Otro motivo de preocupación era, sobre todo, el protagónico; difícil no ya superar, pero al menos honrar con un desempeño respetable aquella memorable actuación de Corina Mestre en el papel de Teté Mondragón, otra peculiar mujer que se adicionaba con propiedad y convicción a la galería no solo del teatro quinteriano, sino de toda la producción del patio. Por suerte, también, el trabajo de Yamira Díaz (actriz con experiencia en la radio y la TV y ojalá invitada con mayor frecuencia a los escenarios) es sinónimo de elegancia y sutileza, de estudio y proyección acertada del personaje con sus peculiares características. Bien secundada por el resto del elenco (Ariel Gil, Estherlier Marcos, Yanel Gómez, Carlos Solar), ella y sus colegas consiguen sacar adelante el tan decisivo rubro interpretativo.

Otra mujer (más joven, aún más victimizada y en mayor peligro) centraliza la puesta ¡Yaaa!, del grupo Corpus in vitro, que cuenta con la dirección artística y general de Javier Infante.

El joven proyecto discursa aquí sobre la violencia de género, en específico la que ejercen esposos sobre sus cónyuges femeninas tras la ilusión y los días hermosos de la boda y la luna de miel: con los hijos, la convivencia y el día a día, aquellos se tornan un infierno para estas esposas que sufren la violencia de maridos abusivos, alcohólicos y machistas.

Llama la atención el creativo uso que emprende Infante con técnicas no precisamente habituales en nuestra escena (la sombra chinesca, la mímica y la música como principales recursos discursivos…), las cuales resultan eficaces a la hora de representar el tema, bastante recurrente en la actualidad, pero no precisamente con este lenguaje.

Lo que requiere de una mayor elaboración son ciertas cadenas de acción que se exponen de un modo demasiado abrupto: constituyendo la síntesis una herramienta decisiva en la puesta, esta debe guardar, sin embargo, una mejor lógica a la hora de encadenar las situaciones, algunas presentadas con cierta premura o algo forzadas, a pesar de lo cual la puesta es motivadora y en ello tienen no poca responsabilidad los desempeños de Rosmery Guillén, Ernesto Planas y Alejandro Alpízar.

Mujeres en gran mayoría llenan el subsistema de personajes de la obra en dos cuadros titulada Luna nueva, homenaje que rinden Alejandro Palomino y su grupo Vital Teatro a su autor, el inolvidable Amado del Pino, un dramaturgo en el que parece haberse especializado aquel dadas las veces que ha montado textos suyos.
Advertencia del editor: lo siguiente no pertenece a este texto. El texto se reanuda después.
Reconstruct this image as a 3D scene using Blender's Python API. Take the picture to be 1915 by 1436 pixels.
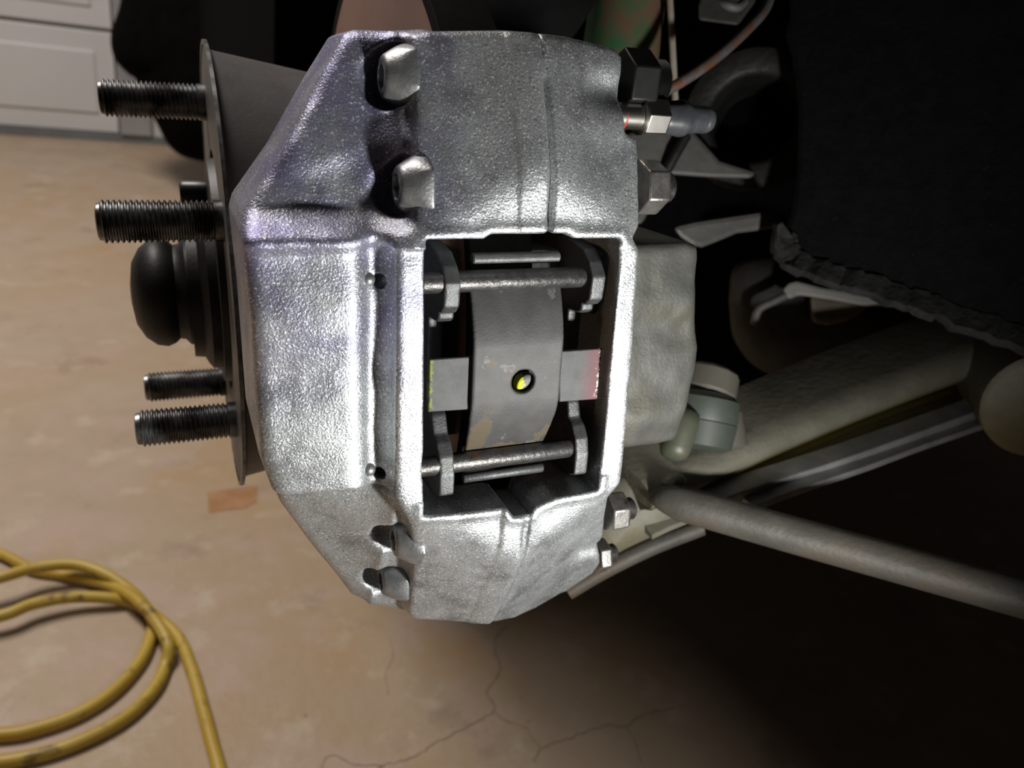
import bpy, bmesh, math, random
import numpy as np
from mathutils import Matrix, Vector

random.seed(7); rng = np.random.default_rng(7)
scene = bpy.context.scene
col = scene.collection
for o in list(bpy.data.objects): bpy.data.objects.remove(o)

# ------------------------------------------------------------------ frames (millimetres, turned to metres at the mesh)
def unit(v):
    v = np.array(v, float); return v / np.linalg.norm(v)
F = 1450.0                                   # focal length in pixels of a 1915 px wide frame
UP = unit((.14, .8975, .4185))               # world up seen in camera axes
XA = np.array((.923, .071, -.378)); XA = unit(XA - XA.dot(UP) * UP)
YA = np.cross(UP, XA)
B = np.array([XA, YA, UP])                   # rows: world axes in camera axes
CAMH = 600.0
CAMP = np.array((0, 0, CAMH))

# ------------------------------------------------------------------ camera, world, lights, exposure
cd = bpy.data.cameras.new('camera'); cam = bpy.data.objects.new('camera', cd); col.objects.link(cam)
cd.sensor_width = 36.0; cd.lens = 36.0 * F / 1915.0
cd.clip_start = .01; cd.clip_end = 60
cd.dof.use_dof = True; cd.dof.focus_distance = .232; cd.dof.aperture_fstop = 15.0
m4 = Matrix([list(B[i]) + [CAMP[i] / 1000] for i in range(3)] + [[0, 0, 0, 1]])
cam.matrix_world = m4
scene.camera = cam
scene.view_settings.view_transform = 'Standard'
scene.view_settings.look = 'None'
scene.view_settings.gamma = 1.0
scene.view_settings.exposure = 0.0
try: scene.view_settings.use_curve_mapping = False
except Exception: pass
wd = bpy.data.worlds.new('world'); scene.world = wd; wd.use_nodes = True
bg = wd.node_tree.nodes['Background']
bg.inputs[0].default_value = (1.0, .90, .82, 1); bg.inputs[1].default_value = .016

def cam2w(v): return (B @ np.array(v, float) + CAMP) / 1000
def P(px, py, d):                            # a point d mm in front of the lens, in world metres
    return cam2w(((px - 957.5) / F * d, (718 - py) / F * d, -d))
def on_floor(px, py, z=0.0):
    d = B @ np.array(((px - 957.5), (718 - py), -F)); t = (z - CAMH) / d[2]
    return (CAMP + t * d) / 1000

def light(name, kind, loc, energy, color, target=None, **kw):
    l = bpy.data.lights.new(name, kind); l.energy = energy; l.color = color
    for k, v in kw.items(): setattr(l, k, v)
    o = bpy.data.objects.new(name, l); col.objects.link(o); o.location = loc
    if target is not None:
        o.rotation_euler = (Vector(target) - Vector(loc)).to_track_quat('-Z', 'Y').to_euler()
    return o
# hand torch held at the lower right of the photographer
TORCH = cam2w((136, -130, -122))
light('torch_light', 'SPOT', TORCH, 4.5, (1.0, .99, .965), target=cam2w((-5, 18, -240)), spot_size=math.radians(140), spot_blend=1.0, shadow_soft_size=.010)
# fluorescent fittings of the garage ceiling, off to the far left
light('ceiling_fixture', 'AREA', (-.70, 1.55, 2.45), 54, (1.0, .93, .87), target=(-.68, 1.2, 0), shape='RECTANGLE', size=.6, size_y=1.2)

# ------------------------------------------------------------------ materials
def mat(name, c1, c2=None, rough=.5, metal=0.0, scale=60, lo=.35, hi=.65, bump=0.0, bscale=400, detail=6, c3=None, s3=12, lo3=.5, hi3=.62, rvar=0.0, spec=.5, extra=None):
    m = bpy.data.materials.new(name); m.use_nodes = True
    nt = m.node_tree; N = nt.nodes; L = nt.links
    b = N['Principled BSDF']; b.inputs['Roughness'].default_value = rough; b.inputs['Metallic'].default_value = metal
    b.inputs['Specular IOR Level'].default_value = spec
    tc = N.new('ShaderNodeTexCoord')
    def noise(sc, det=6, r=.55):
        n = N.new('ShaderNodeTexNoise'); n.inputs['Scale'].default_value = sc; n.inputs['Detail'].default_value = det
        n.inputs['Roughness'].default_value = r; L.new(tc.outputs['Object'], n.inputs['Vector']); return n.outputs['Fac']
    def rng_(src, a, b_, c=0., d=1.):
        mr = N.new('ShaderNodeMapRange'); L.new(src, mr.inputs['Value'])
        for i, v in zip((1, 2, 3, 4), (a, b_, c, d)): mr.inputs[i].default_value = v
        return mr.outputs[0]
    def mixc(fac, a, c):
        mx = N.new('ShaderNodeMix'); mx.data_type = 'RGBA'
        L.new(fac, mx.inputs[0])
        for sock, v in ((mx.inputs[6], a), (mx.inputs[7], c)):
            if isinstance(v, tuple): sock.default_value = (*v, 1)
            else: L.new(v, sock)
        return mx.outputs[2]
    base = tuple(c1)
    if c2 is not None:
        nf = noise(scale, detail); base = mixc(rng_(nf, lo, hi), tuple(c1), tuple(c2))
        if rvar: L.new(rng_(nf, lo, hi, rough - rvar, rough + rvar), b.inputs['Roughness'])
    if c3 is not None:
        base = mixc(rng_(noise(s3, 8, .6), lo3, hi3), base, tuple(c3))
    ctx = dict(N=N, L=L, tc=tc, noise=noise, rng=rng_, mix=mixc, b=b)
    if extra: base = extra(ctx, base)
    if isinstance(base, tuple): b.inputs['Base Color'].default_value = (*base, 1)
    else: L.new(base, b.inputs['Base Color'])
    if bump:
        bp = N.new('ShaderNodeBump'); bp.inputs['Strength'].default_value = 1.0; bp.inputs['Distance'].default_value = bump
        L.new(noise(bscale, 3, .6), bp.inputs['Height']); L.new(bp.outputs[0], b.inputs['Normal'])
    return m

def ext_caliper(c, base):
    # mottled violet-blue tint, stronger towards the upper outer half of the casting
    N, L = c['N'], c['L']
    sep = N.new('ShaderNodeSeparateXYZ'); L.new(c['tc'].outputs['Object'], sep.inputs[0])
    nf = c['noise'](38, 5, .6)
    fx = c['rng'](sep.outputs[0], -.012, -.036); fy = c['rng'](sep.outputs[1], -.02, .05)
    m1 = N.new('ShaderNodeMath'); m1.operation = 'MULTIPLY'; L.new(fx, m1.inputs[0]); L.new(fy, m1.inputs[1])
    m2 = N.new('ShaderNodeMath'); m2.operation = 'MULTIPLY'; L.new(m1.outputs[0], m2.inputs[0]); L.new(c['rng'](nf, .36, .60, .2, 1.0), m2.inputs[1])
    base = c['mix'](m2.outputs[0], base, (.21, .20, .37))
    g = c['noise'](1500, 2, .5)  # sparkle of the cast grain painted in as light and dark speckle
    base = c['mix'](c['rng'](g, .60, .70), base, (.95, .96, .97))
    return c['mix'](c['rng'](g, .42, .30), base, (.22, .23, .235))
M = {}
M['alu'] = mat('cast_aluminium', (.40, .42, .425), (.50, .52, .525), rough=.40, metal=.70, scale=90, bump=.00024, bscale=1500, rvar=.03, extra=ext_caliper, c3=(.25, .255, .265), s3=70, lo3=.50, hi3=.66)
M['alu_dull'] = mat('dull_housing', (.05, .051, .045), (.075, .074, .065), rough=.55, metal=.15, scale=90, bump=.00018, bscale=700, c3=(.055, .053, .03), s3=45, lo3=.52, hi3=.68)
M['alu_bolt'] = mat('painted_bolt', (.25, .26, .265), (.38, .39, .395), rough=.42, metal=.8, scale=300, bump=.00012, bscale=1200)
M['steel_dark'] = mat('dark_steel', (.035, .035, .037), (.06, .058, .055), rough=.36, metal=.8, scale=200, bump=.00005, bscale=900)
M['stud'] = mat('stud_steel', (.16, .165, .17), (.30, .30, .305), rough=.34, metal=.85, scale=260, c3=(.035, .03, .028), s3=70, lo3=.45, hi3=.6)
M['black_hub'] = mat('black_hub', (.006, .006, .0065), (.014, .012, .011), rough=.5, metal=.1, scale=90, bump=.0001, bscale=500)
M['hat'] = mat('hat_steel', (.13, .122, .122), (.165, .157, .152), rough=.5, metal=.4, scale=70, bump=.00008, bscale=500, c3=(.30, .28, .27), s3=40, lo3=.66, hi3=.72)
M['edge_steel'] = mat('worn_edge', (.2, .2, .2), (.06, .06, .06), rough=.4, metal=.8, scale=220)
def ext_disc(c, base):
    N, L = c['N'], c['L']
    return base
M['disc'] = mat('coated_disc', (.30, .135, .085), (.36, .17, .11), rough=.38, metal=.35, scale=30, c3=(.26, .12, .08), s3=14)
M['disc_edge'] = mat('disc_edge', (.006, .006, .006), (.012, .011, .010), rough=.8, spec=.08, scale=200)  # near-black rim colour stands in for shade inside the caliper window
M['ridge'] = mat('pale_ridge', (.30, .29, .27), (.36, .35, .32), rough=.4, scale=60)
M['web_shade'] = mat('shaded_web', (.15, .12, .04), (.22, .185, .075), rough=.5, scale=30)  # yellow-brown of the shaded valley put into the web's colour
M['pin'] = mat('pin_steel', (.075, .073, .07), (.125, .122, .118), rough=.42, metal=.8, scale=330, bump=.0002, bscale=900, c3=(.16, .09, .05), s3=120, lo3=.64, hi3=.7)
M['plate'] = mat('pad_plate', (.075, .078, .078), (.105, .108, .108), rough=.5, metal=.6, scale=300, bump=.00015, bscale=1500)
M['lining'] = mat('pad_lining', (.012, .012, .012), (.03, .028, .026), rough=.9, scale=600)
def ext_spring(c, base):
    N, L = c['N'], c['L']
    sep = N.new('ShaderNodeSeparateXYZ'); L.new(c['tc'].outputs['Object'], sep.inputs[0])
    # bare rubbed streaks, tan grease stains
    base = c['mix'](c['rng'](c['noise'](75, 4, .5), .63, .66), base, (.075, .058, .035))
    st = N.new('ShaderNodeMath'); st.operation = 'MULTIPLY'
    L.new(c['rng'](sep.outputs[1], -.011, -.016), st.inputs[0]); L.new(c['rng'](c['noise'](95, 3, .5), .52, .545), st.inputs[1])
    base = c['mix'](st.outputs[0], base, (.085, .068, .042))
    return base
M['spring'] = mat('spring_steel', (.042, .0415, .040), (.058, .057, .055), rough=.6, metal=.2, scale=160, bump=.00008, bscale=1300, c3=(.10, .10, .10), s3=120, lo3=.62, hi3=.635, extra=ext_spring)
def ext_bar(c, base):
    N, L = c['N'], c['L']
    sep = N.new('ShaderNodeSeparateXYZ'); L.new(c['tc'].outputs['Object'], sep.inputs[0])
    nf = c['noise'](900, 3, .6)
    def offs(k):
        a = N.new('ShaderNodeMath'); a.operation = 'MULTIPLY_ADD'; L.new(nf, a.inputs[0]); a.inputs[1].default_value = k; L.new(sep.outputs[0], a.inputs[2]); return a.outputs[0]
    o = offs(.006)
    base = c['mix'](c['rng'](o, .0258, .0310), base, (.115, .045, .05))
    base = c['mix'](c['rng'](o, .0324, .0327), base, (.55, .55, .55))
    o2 = offs(.004)
    y1 = N.new('ShaderNodeMath'); y1.operation = 'MULTIPLY'
    L.new(c['rng'](o2, -.0234, -.0242), y1.inputs[0]); L.new(c['rng'](c['noise'](800, 2), .42, .55), y1.inputs[1])
    base = c['mix'](y1.outputs[0], base, (.17, .19, .02))
    return base
M['bar'] = mat('spring_bar', (.055, .056, .055), (.08, .081, .08), rough=.65, metal=.1, scale=260, bump=.0001, bscale=1500, extra=ext_bar)
def ext_rivet(c, base):
    N, L = c['N'], c['L']
    sep = N.new('ShaderNodeSeparateXYZ'); L.new(c['tc'].outputs['Object'], sep.inputs[0])
    nf = c['noise'](1500, 3, .6)
    a = N.new('ShaderNodeMath'); a.operation = 'MULTIPLY_ADD'; L.new(nf, a.inputs[0]); a.inputs[1].default_value = .006; L.new(sep.outputs[0], a.inputs[2])
    base = c['mix'](c['rng'](a.outputs[0], .0014, .0011), base, (.62, .68, .02))
    base = c['mix'](c['rng'](a.outputs[0], .0050, .0056), base, (.6, .12, .14))
    return base
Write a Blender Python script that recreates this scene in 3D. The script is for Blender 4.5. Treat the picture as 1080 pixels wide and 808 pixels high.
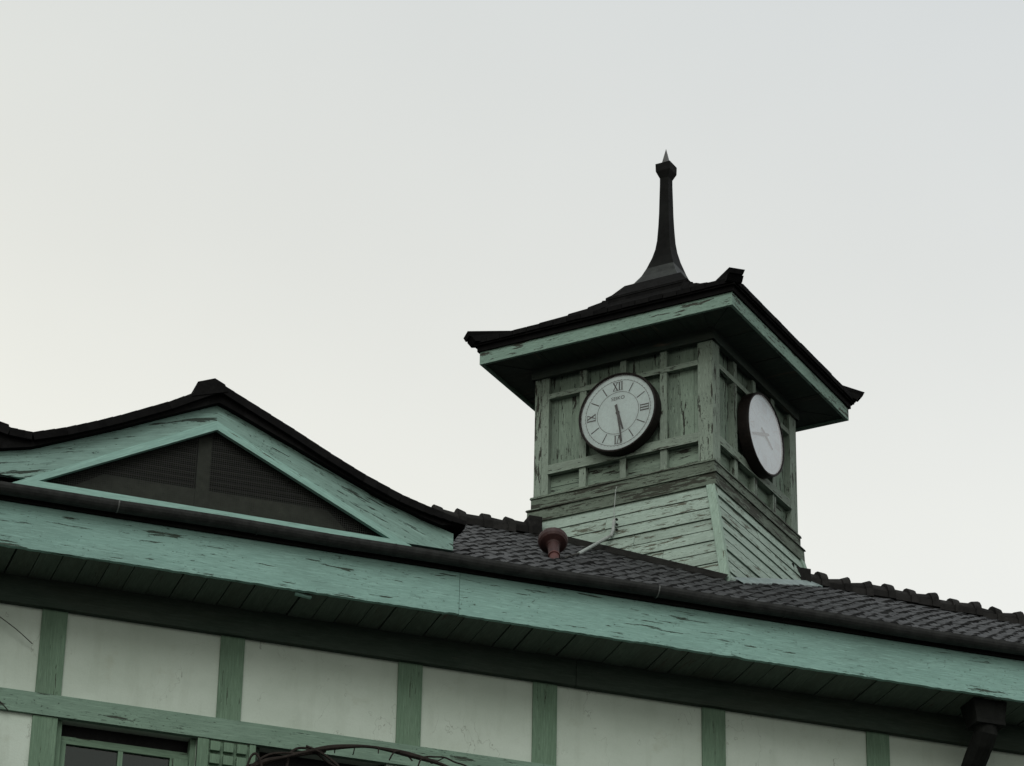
import bpy, math, random
from mathutils import Vector, Matrix

R = math.radians
rnd = random.Random(11)
for o in list(bpy.data.objects):
    bpy.data.objects.remove(o)
SC = bpy.context.scene
COL = SC.collection

# ------------------------------------------------------------------ camera
cd = bpy.data.cameras.new("camera")
cam = bpy.data.objects.new("camera", cd)
COL.objects.link(cam)
fw = Vector((0.28113838, 0.84275069, 0.45905608))
rt = Vector((0.94529837, -0.32565745, 0.01892664))
up = rt.cross(fw)
M = Matrix((rt, up, -fw)).transposed().to_4x4()
M.translation = Vector((0, -18, 1.6))
cam.matrix_world = M
cd.sensor_fit = 'HORIZONTAL'
cd.sensor_width = 36.0
cd.lens = 36.0 * 3500 / 1080
cd.clip_start = 0.1
cd.clip_end = 2000
SC.camera = cam

# ------------------------------------------------------------------ sky: overcast
SUN_EL, SUN_ROT = R(42), R(205)
w = bpy.data.worlds.new("World")
SC.world = w
w.use_nodes = True
nt = w.node_tree
nt.nodes.clear()
out = nt.nodes.new('ShaderNodeOutputWorld')
sky = nt.nodes.new('ShaderNodeTexSky')
sky.sky_type = 'NISHITA'
sky.sun_disc = False
sky.sun_elevation = SUN_EL
sky.sun_rotation = SUN_ROT
bg1 = nt.nodes.new('ShaderNodeBackground')
bg1.inputs['Strength'].default_value = 0.08
nt.links.new(sky.outputs[0], bg1.inputs[0])
bg2 = nt.nodes.new('ShaderNodeBackground')
bg2.inputs['Strength'].default_value = 0.93
tc = nt.nodes.new('ShaderNodeTexCoord')
sep = nt.nodes.new('ShaderNodeSeparateXYZ')
nt.links.new(tc.outputs['Generated'], sep.inputs[0])
ramp = nt.nodes.new('ShaderNodeValToRGB')
el = ramp.color_ramp.elements
el[0].position = 0.0
el[0].color = (0.30, 0.31, 0.30, 1)
el[1].position = 1.0
el[1].color = (0.86, 0.92, 0.97, 1)
for p, c in ((0.02, (0.98, 0.97, 0.90, 1)), (0.34, (1.06, 1.06, 1.0, 1)), (0.42, (1.01, 1.015, 0.955, 1)),
             (0.49, (0.89, 0.905, 0.875, 1)), (0.57, (0.80, 0.83, 0.83, 1)), (0.75, (0.85, 0.89, 0.92, 1))):
    e = el.new(p)
    e.color = c
nt.links.new(sep.outputs['Z'], ramp.inputs[0])
# thin veils in the cloud cover
noi = nt.nodes.new('ShaderNodeTexNoise')
noi.inputs['Scale'].default_value = 3.2
noi.inputs['Detail'].default_value = 5.0
nt.links.new(tc.outputs['Generated'], noi.inputs['Vector'])
mr = nt.nodes.new('ShaderNodeMapRange')
mr.inputs['From Min'].default_value = 0.3
mr.inputs['From Max'].default_value = 0.7
mr.inputs['To Min'].default_value = 0.955
mr.inputs['To Max'].default_value = 1.035
nt.links.new(noi.outputs['Fac'], mr.inputs['Value'])
vm = nt.nodes.new('ShaderNodeVectorMath')
vm.operation = 'SCALE'
nt.links.new(ramp.outputs[0], vm.inputs[0])
nt.links.new(mr.outputs[0], vm.inputs['Scale'])
mx0 = nt.nodes.new('ShaderNodeMapRange')
mx0.inputs['From Min'].default_value = 0.05
mx0.inputs['From Max'].default_value = 0.50
nt.links.new(sep.outputs['X'], mx0.inputs['Value'])
tint = nt.nodes.new('ShaderNodeMix')
tint.data_type = 'RGBA'
tint.inputs[6].default_value = (1.03, 1.015, 0.965, 1)
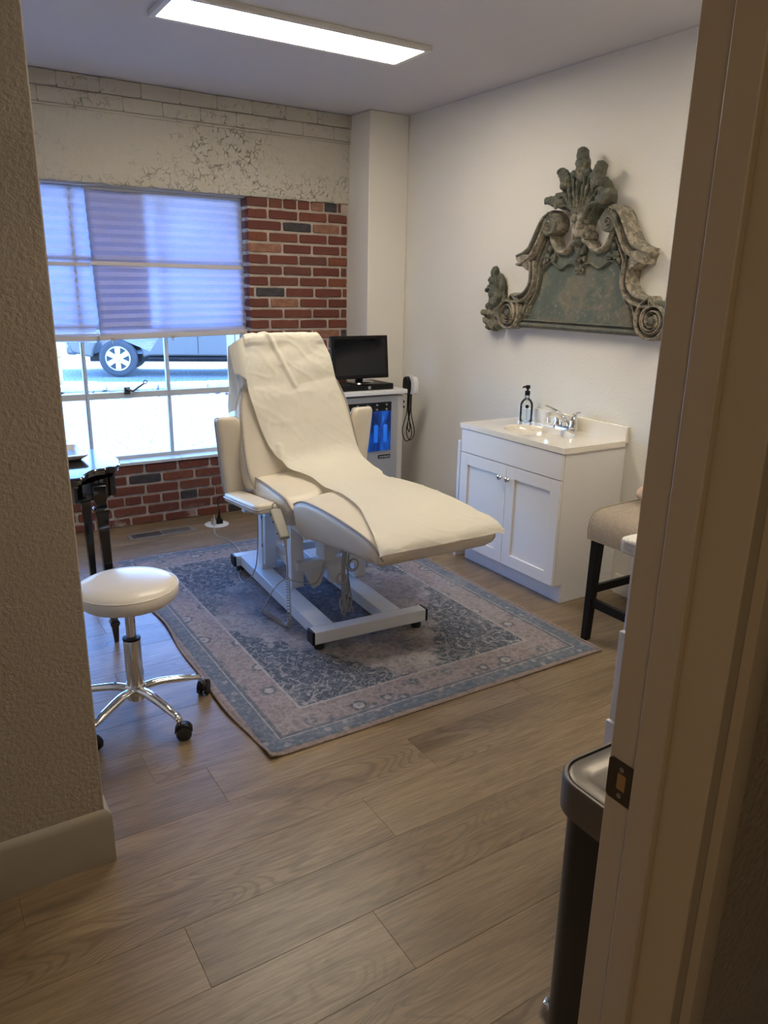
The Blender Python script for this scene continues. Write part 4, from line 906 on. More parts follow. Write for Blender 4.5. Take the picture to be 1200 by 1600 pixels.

Este, por ejemplo, es una reposición que ahora puede verse en la sala Raquel Revuelta.

Los tan abordados problemas de la emigración (los que parten, los que permanecen) desde el punto de vista de varias generaciones, con un enfoque esencialmente femenino, donde también entran aspectos no menos complejos como las relaciones de pareja, los dilemas profesionales y el paso del tiempo, se concentran en el primer episodio, en el cual se echa de menos una mayor cohesión dramatúrgica: se proyecta la trama como un grupo de monólogos que, aunque con frecuencia dialogados, no acaban de encontrar la unidad e interrelación esperados.

Mucho mejor resuelto, el segundo cuadro reúne a dos muchachas que pulsan de nuevo el tema del «entra y sale» cubano, esta vez combinado con un tema candente: la compraventa de casas con sus respectivas implicaciones socioeconómicas, incluyendo las relaciones entre capital/provincia(s) y otros aspectos de actualidad.

Pese a las reservas que deja la escritura, Palomino logra una puesta suficientemente limpia, con un desempeño actoral de equipo también notable.